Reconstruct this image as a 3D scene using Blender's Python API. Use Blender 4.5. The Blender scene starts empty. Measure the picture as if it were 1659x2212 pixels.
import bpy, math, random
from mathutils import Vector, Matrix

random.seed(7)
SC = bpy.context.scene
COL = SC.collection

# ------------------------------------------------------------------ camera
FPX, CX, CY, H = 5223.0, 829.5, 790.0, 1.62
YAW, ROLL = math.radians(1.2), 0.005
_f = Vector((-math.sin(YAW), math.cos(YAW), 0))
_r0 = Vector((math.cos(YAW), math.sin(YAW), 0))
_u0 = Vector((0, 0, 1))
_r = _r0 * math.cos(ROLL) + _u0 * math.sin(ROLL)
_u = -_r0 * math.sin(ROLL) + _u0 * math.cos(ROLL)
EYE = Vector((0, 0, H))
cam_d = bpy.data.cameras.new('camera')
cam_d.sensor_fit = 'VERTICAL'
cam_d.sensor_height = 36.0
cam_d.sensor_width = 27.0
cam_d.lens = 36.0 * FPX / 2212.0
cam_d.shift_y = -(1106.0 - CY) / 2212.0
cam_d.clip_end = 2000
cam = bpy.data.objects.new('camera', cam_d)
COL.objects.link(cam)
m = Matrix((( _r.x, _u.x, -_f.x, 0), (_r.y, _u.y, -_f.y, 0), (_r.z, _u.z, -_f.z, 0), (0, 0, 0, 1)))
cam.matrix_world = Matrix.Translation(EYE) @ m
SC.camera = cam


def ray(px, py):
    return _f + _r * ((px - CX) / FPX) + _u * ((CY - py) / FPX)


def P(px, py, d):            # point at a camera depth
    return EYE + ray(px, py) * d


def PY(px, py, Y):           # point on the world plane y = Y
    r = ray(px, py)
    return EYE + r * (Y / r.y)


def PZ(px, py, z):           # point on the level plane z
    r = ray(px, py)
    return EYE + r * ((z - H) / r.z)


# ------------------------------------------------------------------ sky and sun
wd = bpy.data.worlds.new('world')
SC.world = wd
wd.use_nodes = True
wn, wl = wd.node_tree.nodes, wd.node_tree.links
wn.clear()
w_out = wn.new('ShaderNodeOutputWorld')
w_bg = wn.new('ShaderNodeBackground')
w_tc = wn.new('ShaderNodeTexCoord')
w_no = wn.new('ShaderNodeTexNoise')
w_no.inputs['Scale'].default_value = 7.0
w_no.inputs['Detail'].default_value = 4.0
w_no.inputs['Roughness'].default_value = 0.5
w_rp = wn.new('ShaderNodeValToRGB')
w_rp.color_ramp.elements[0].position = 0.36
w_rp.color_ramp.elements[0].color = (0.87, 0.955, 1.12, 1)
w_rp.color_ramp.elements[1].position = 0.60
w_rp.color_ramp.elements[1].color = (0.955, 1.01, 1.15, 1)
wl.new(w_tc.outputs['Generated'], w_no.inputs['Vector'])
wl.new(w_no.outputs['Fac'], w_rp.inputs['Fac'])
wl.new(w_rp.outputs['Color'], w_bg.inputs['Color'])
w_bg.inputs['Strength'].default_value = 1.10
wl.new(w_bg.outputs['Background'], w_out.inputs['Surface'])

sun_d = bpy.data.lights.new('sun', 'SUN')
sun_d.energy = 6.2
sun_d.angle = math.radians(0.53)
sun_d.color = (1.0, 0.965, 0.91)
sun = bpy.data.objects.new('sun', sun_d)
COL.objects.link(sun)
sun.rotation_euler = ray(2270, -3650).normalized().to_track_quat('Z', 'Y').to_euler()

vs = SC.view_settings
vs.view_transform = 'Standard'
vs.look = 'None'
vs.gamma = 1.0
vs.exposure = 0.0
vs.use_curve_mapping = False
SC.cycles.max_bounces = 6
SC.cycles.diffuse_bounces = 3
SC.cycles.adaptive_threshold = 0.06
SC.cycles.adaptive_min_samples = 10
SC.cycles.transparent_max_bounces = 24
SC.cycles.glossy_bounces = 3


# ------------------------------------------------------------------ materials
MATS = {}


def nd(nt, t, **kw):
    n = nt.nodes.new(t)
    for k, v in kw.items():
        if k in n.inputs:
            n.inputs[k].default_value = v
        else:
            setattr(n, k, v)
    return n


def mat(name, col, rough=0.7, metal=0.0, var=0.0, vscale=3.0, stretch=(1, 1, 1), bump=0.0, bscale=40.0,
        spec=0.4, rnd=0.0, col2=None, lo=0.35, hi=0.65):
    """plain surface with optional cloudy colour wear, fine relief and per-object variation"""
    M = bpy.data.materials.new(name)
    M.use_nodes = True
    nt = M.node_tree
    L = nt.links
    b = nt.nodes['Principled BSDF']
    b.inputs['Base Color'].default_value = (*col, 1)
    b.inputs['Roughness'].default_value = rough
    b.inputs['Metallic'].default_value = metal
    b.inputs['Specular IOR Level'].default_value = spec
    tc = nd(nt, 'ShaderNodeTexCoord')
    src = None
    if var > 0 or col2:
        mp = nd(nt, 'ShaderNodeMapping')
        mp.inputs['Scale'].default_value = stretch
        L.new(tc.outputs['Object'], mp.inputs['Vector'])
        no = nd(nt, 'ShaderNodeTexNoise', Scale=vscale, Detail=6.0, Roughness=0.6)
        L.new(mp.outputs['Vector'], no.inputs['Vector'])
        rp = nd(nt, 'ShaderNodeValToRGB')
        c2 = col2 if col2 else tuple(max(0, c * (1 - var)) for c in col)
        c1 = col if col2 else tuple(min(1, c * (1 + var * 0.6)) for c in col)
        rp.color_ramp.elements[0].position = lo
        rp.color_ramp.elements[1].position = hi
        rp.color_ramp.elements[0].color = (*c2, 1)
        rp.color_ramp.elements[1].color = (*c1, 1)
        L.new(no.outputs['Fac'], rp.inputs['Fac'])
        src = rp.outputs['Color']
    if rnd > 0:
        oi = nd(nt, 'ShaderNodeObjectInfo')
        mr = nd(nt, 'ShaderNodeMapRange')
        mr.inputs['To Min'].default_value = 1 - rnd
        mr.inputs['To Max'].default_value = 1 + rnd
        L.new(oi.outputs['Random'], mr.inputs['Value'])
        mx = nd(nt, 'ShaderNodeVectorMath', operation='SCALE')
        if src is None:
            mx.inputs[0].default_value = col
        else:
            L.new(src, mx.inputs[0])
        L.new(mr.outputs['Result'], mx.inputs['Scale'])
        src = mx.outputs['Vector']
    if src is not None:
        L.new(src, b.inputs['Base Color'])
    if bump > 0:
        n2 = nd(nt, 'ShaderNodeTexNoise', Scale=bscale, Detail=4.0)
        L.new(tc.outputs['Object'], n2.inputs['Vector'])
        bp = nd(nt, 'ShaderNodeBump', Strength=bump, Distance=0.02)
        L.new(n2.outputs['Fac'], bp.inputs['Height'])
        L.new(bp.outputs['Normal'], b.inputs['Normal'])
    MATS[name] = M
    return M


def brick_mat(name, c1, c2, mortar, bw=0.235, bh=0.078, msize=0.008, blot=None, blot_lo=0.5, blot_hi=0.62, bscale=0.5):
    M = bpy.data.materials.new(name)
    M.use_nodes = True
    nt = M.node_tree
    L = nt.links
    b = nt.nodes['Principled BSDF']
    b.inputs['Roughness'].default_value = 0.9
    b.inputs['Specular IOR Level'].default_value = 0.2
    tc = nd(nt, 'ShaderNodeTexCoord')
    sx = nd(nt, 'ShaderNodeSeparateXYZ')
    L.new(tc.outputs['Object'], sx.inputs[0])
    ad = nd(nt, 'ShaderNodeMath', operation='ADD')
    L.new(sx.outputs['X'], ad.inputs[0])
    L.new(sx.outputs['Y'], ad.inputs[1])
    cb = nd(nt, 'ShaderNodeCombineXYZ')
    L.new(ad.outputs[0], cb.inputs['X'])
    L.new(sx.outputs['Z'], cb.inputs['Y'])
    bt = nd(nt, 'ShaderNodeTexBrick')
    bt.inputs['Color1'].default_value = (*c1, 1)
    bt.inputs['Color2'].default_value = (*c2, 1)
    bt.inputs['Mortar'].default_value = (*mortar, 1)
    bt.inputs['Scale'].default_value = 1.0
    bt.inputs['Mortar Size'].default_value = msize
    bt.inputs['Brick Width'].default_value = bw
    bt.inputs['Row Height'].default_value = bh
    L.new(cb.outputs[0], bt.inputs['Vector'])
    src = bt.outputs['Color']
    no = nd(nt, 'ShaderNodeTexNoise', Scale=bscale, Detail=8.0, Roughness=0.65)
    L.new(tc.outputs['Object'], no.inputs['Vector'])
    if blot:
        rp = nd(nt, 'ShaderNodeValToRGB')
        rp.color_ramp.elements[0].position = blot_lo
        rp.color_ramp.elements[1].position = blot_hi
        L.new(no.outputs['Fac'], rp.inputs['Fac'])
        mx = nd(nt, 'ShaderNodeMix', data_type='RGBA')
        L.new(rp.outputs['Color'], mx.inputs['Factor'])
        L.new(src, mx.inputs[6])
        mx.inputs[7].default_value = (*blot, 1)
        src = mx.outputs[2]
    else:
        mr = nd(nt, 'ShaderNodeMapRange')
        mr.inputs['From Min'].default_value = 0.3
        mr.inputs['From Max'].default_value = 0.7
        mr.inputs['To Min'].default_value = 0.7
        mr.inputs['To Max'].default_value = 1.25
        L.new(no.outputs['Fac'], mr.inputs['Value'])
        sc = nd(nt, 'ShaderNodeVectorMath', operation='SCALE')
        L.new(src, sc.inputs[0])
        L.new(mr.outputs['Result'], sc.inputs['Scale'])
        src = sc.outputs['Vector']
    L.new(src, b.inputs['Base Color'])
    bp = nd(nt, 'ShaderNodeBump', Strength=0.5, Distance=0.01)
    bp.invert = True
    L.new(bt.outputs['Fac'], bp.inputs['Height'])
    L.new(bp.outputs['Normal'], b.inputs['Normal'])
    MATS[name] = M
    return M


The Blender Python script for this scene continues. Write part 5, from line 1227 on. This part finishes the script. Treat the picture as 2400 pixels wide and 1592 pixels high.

·····

> _REQUEST_
Emit an exact copy of the lines spanning the start of the records to the line containing "COL = SC.collection", inclusive, and no other output.

> _SOLVED PROBLEM_
Reconstruct this image as a 3D scene using Blender's Python API. Use Blender 4.5. The Blender scene starts empty. Measure the picture as if it were 1659x2212 pixels.
import bpy, math, random
from mathutils import Vector, Matrix

random.seed(7)
SC = bpy.context.scene
COL = SC.collection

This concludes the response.